Word for word, quote all of the material, omitting the pictures.

-- Start RECORDED INFORMATION --

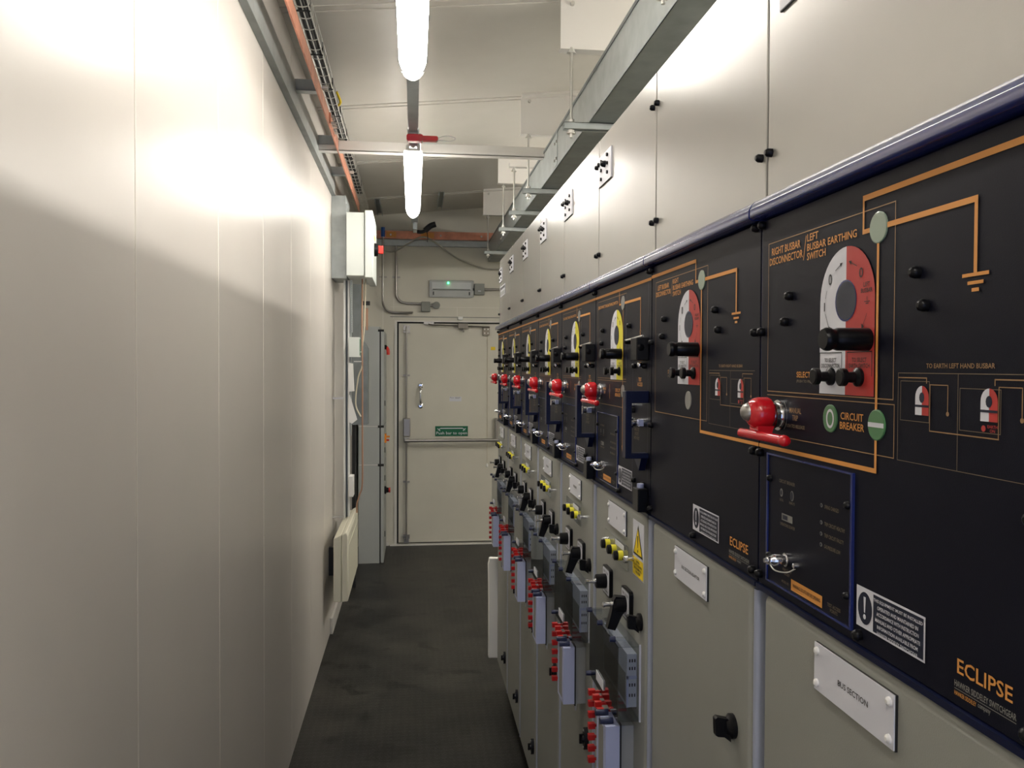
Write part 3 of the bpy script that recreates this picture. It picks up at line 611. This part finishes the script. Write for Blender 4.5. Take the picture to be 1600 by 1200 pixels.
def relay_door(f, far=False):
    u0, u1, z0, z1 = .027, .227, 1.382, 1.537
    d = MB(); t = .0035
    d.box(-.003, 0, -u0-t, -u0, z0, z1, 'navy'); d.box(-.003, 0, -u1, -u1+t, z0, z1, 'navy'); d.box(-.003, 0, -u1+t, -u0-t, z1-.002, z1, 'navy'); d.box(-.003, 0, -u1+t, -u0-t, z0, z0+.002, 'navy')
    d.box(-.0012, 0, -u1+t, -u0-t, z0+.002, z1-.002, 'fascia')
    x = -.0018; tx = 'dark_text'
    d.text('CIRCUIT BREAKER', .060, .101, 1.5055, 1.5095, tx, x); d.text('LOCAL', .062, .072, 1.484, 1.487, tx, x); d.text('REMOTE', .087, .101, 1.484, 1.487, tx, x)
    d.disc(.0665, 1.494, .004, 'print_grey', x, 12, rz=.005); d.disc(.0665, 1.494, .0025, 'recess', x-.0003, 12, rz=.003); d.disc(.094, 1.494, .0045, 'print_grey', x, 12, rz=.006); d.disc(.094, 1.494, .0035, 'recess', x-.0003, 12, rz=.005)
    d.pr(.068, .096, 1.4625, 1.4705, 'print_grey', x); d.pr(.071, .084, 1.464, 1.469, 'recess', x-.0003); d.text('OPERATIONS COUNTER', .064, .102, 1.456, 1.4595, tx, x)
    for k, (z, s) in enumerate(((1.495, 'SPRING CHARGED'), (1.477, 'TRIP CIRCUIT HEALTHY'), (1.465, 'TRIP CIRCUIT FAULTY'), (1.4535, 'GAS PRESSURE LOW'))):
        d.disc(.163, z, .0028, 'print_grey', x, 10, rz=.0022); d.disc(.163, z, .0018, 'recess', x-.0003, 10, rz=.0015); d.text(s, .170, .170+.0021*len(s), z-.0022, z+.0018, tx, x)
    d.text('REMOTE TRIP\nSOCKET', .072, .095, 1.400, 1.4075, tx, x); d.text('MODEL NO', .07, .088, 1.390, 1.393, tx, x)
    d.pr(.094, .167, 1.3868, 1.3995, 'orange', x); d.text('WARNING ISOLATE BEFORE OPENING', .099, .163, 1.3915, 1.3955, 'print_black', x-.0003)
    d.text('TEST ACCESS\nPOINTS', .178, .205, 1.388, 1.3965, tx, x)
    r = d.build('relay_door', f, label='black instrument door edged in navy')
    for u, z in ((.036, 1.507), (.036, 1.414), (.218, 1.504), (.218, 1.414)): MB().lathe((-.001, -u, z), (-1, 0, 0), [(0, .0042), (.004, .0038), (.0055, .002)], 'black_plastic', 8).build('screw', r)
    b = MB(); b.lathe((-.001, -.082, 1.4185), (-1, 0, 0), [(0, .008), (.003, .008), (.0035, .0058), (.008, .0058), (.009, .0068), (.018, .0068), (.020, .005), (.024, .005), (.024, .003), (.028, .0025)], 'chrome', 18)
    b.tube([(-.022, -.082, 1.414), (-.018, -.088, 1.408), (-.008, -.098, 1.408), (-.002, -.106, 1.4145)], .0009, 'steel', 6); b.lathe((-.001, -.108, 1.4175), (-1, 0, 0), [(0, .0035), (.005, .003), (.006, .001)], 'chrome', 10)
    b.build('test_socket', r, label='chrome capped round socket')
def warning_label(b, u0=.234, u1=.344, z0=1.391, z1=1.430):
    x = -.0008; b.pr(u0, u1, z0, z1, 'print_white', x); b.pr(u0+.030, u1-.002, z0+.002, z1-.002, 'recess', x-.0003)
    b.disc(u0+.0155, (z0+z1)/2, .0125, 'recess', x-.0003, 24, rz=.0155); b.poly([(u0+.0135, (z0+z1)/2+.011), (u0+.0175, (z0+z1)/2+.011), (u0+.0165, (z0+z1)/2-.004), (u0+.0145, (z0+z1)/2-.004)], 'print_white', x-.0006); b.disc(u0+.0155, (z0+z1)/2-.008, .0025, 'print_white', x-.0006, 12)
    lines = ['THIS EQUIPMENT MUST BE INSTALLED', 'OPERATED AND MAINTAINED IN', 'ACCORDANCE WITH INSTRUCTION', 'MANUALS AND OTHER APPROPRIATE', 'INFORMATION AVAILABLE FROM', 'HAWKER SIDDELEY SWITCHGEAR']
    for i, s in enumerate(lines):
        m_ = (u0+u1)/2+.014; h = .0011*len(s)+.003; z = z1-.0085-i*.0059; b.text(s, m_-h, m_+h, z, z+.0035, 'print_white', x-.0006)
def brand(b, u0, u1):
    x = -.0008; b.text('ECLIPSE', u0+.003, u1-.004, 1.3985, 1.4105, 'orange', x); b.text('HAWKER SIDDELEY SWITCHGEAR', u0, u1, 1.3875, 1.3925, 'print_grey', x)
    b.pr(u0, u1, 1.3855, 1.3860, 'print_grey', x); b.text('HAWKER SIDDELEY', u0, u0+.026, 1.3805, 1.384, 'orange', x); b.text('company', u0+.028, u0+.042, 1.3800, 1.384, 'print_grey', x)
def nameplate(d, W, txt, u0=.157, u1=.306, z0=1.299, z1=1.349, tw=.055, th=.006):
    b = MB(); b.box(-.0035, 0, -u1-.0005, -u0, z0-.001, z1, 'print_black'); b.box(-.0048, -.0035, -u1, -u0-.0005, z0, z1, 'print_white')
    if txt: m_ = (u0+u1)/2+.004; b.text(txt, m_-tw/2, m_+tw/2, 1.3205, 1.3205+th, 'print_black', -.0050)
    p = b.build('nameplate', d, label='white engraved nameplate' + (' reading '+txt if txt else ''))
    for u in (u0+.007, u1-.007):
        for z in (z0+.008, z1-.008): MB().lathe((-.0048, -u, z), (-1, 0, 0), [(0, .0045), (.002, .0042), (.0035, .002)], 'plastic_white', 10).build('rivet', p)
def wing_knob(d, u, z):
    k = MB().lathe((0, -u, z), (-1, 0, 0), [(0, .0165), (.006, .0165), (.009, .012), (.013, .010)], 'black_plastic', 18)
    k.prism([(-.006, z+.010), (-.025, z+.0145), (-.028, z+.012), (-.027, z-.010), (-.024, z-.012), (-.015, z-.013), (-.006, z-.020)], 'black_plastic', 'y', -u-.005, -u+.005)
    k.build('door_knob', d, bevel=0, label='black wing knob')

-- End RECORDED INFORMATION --

● TASK SOLUTION
Write part 3 of the bpy script that recreates this picture. It picks up at line 611. This part finishes the script. Write for Blender 4.5. Take the picture to be 1600 by 1200 pixels.
def relay_door(f, far=False):
    u0, u1, z0, z1 = .027, .227, 1.382, 1.537
    d = MB(); t = .0035
    d.box(-.003, 0, -u0-t, -u0, z0, z1, 'navy'); d.box(-.003, 0, -u1, -u1+t, z0, z1, 'navy'); d.box(-.003, 0, -u1+t, -u0-t, z1-.002, z1, 'navy'); d.box(-.003, 0, -u1+t, -u0-t, z0, z0+.002, 'navy')
    d.box(-.0012, 0, -u1+t, -u0-t, z0+.002, z1-.002, 'fascia')
    x = -.0018; tx = 'dark_text'
    d.text('CIRCUIT BREAKER', .060, .101, 1.5055, 1.5095, tx, x); d.text('LOCAL', .062, .072, 1.484, 1.487, tx, x); d.text('REMOTE', .087, .101, 1.484, 1.487, tx, x)
    d.disc(.0665, 1.494, .004, 'print_grey', x, 12, rz=.005); d.disc(.0665, 1.494, .0025, 'recess', x-.0003, 12, rz=.003); d.disc(.094, 1.494, .0045, 'print_grey', x, 12, rz=.006); d.disc(.094, 1.494, .0035, 'recess', x-.0003, 12, rz=.005)
    d.pr(.068, .096, 1.4625, 1.4705, 'print_grey', x); d.pr(.071, .084, 1.464, 1.469, 'recess', x-.0003); d.text('OPERATIONS COUNTER', .064, .102, 1.456, 1.4595, tx, x)
    for k, (z, s) in enumerate(((1.495, 'SPRING CHARGED'), (1.477, 'TRIP CIRCUIT HEALTHY'), (1.465, 'TRIP CIRCUIT FAULTY'), (1.4535, 'GAS PRESSURE LOW'))):
        d.disc(.163, z, .0028, 'print_grey', x, 10, rz=.0022); d.disc(.163, z, .0018, 'recess', x-.0003, 10, rz=.0015); d.text(s, .170, .170+.0021*len(s), z-.0022, z+.0018, tx, x)
    d.text('REMOTE TRIP\nSOCKET', .072, .095, 1.400, 1.4075, tx, x); d.text('MODEL NO', .07, .088, 1.390, 1.393, tx, x)
    d.pr(.094, .167, 1.3868, 1.3995, 'orange', x); d.text('WARNING ISOLATE BEFORE OPENING', .099, .163, 1.3915, 1.3955, 'print_black', x-.0003)
    d.text('TEST ACCESS\nPOINTS', .178, .205, 1.388, 1.3965, tx, x)
    r = d.build('relay_door', f, label='black instrument door edged in navy')
    for u, z in ((.036, 1.507), (.036, 1.414), (.218, 1.504), (.218, 1.414)): MB().lathe((-.001, -u, z), (-1, 0, 0), [(0, .0042), (.004, .0038), (.0055, .002)], 'black_plastic', 8).build('screw', r)
    b = MB(); b.lathe((-.001, -.082, 1.4185), (-1, 0, 0), [(0, .008), (.003, .008), (.0035, .0058), (.008, .0058), (.009, .0068), (.018, .0068), (.020, .005), (.024, .005), (.024, .003), (.028, .0025)], 'chrome', 18)
    b.tube([(-.022, -.082, 1.414), (-.018, -.088, 1.408), (-.008, -.098, 1.408), (-.002, -.106, 1.4145)], .0009, 'steel', 6); b.lathe((-.001, -.108, 1.4175), (-1, 0, 0), [(0, .0035), (.005, .003), (.006, .001)], 'chrome', 10)
    b.build('test_socket', r, label='chrome capped round socket')
def warning_label(b, u0=.234, u1=.344, z0=1.391, z1=1.430):
    x = -.0008; b.pr(u0, u1, z0, z1, 'print_white', x); b.pr(u0+.030, u1-.002, z0+.002, z1-.002, 'recess', x-.0003)
    b.disc(u0+.0155, (z0+z1)/2, .0125, 'recess', x-.0003, 24, rz=.0155); b.poly([(u0+.0135, (z0+z1)/2+.011), (u0+.0175, (z0+z1)/2+.011), (u0+.0165, (z0+z1)/2-.004), (u0+.0145, (z0+z1)/2-.004)], 'print_white', x-.0006); b.disc(u0+.0155, (z0+z1)/2-.008, .0025, 'print_white', x-.0006, 12)
    lines = ['THIS EQUIPMENT MUST BE INSTALLED', 'OPERATED AND MAINTAINED IN', 'ACCORDANCE WITH INSTRUCTION', 'MANUALS AND OTHER APPROPRIATE', 'INFORMATION AVAILABLE FROM', 'HAWKER SIDDELEY SWITCHGEAR']
    for i, s in enumerate(lines):
        m_ = (u0+u1)/2+.014; h = .0011*len(s)+.003; z = z1-.0085-i*.0059; b.text(s, m_-h, m_+h, z, z+.0035, 'print_white', x-.0006)
def brand(b, u0, u1):
    x = -.0008; b.text('ECLIPSE', u0+.003, u1-.004, 1.3985, 1.4105, 'orange', x); b.text('HAWKER SIDDELEY SWITCHGEAR', u0, u1, 1.3875, 1.3925, 'print_grey', x)
    b.pr(u0, u1, 1.3855, 1.3860, 'print_grey', x); b.text('HAWKER SIDDELEY', u0, u0+.026, 1.3805, 1.384, 'orange', x); b.text('company', u0+.028, u0+.042, 1.3800, 1.384, 'print_grey', x)
def nameplate(d, W, txt, u0=.157, u1=.306, z0=1.299, z1=1.349, tw=.055, th=.006):
    b = MB(); b.box(-.0035, 0, -u1-.0005, -u0, z0-.001, z1, 'print_black'); b.box(-.0048, -.0035, -u1, -u0-.0005, z0, z1, 'print_white')
    if txt: m_ = (u0+u1)/2+.004; b.text(txt, m_-tw/2, m_+tw/2, 1.3205, 1.3205+th, 'print_black', -.0050)
    p = b.build('nameplate', d, label='white engraved nameplate' + (' reading '+txt if txt else ''))
    for u in (u0+.007, u1-.007):
        for z in (z0+.008, z1-.008): MB().lathe((-.0048, -u, z), (-1, 0, 0), [(0, .0045), (.002, .0042), (.0035, .002)], 'plastic_white', 10).build('rivet', p)
def wing_knob(d, u, z):
    k = MB().lathe((0, -u, z), (-1, 0, 0), [(0, .0165), (.006, .0165), (.009, .012), (.013, .010)], 'black_plastic', 18)
    k.prism([(-.006, z+.010), (-.025, z+.0145), (-.028, z+.012), (-.027, z-.010), (-.024, z-.012), (-.015, z-.013), (-.006, z-.020)], 'black_plastic', 'y', -u-.005, -u+.005)
    k.build('door_knob', d, bevel=0, label='black wing knob')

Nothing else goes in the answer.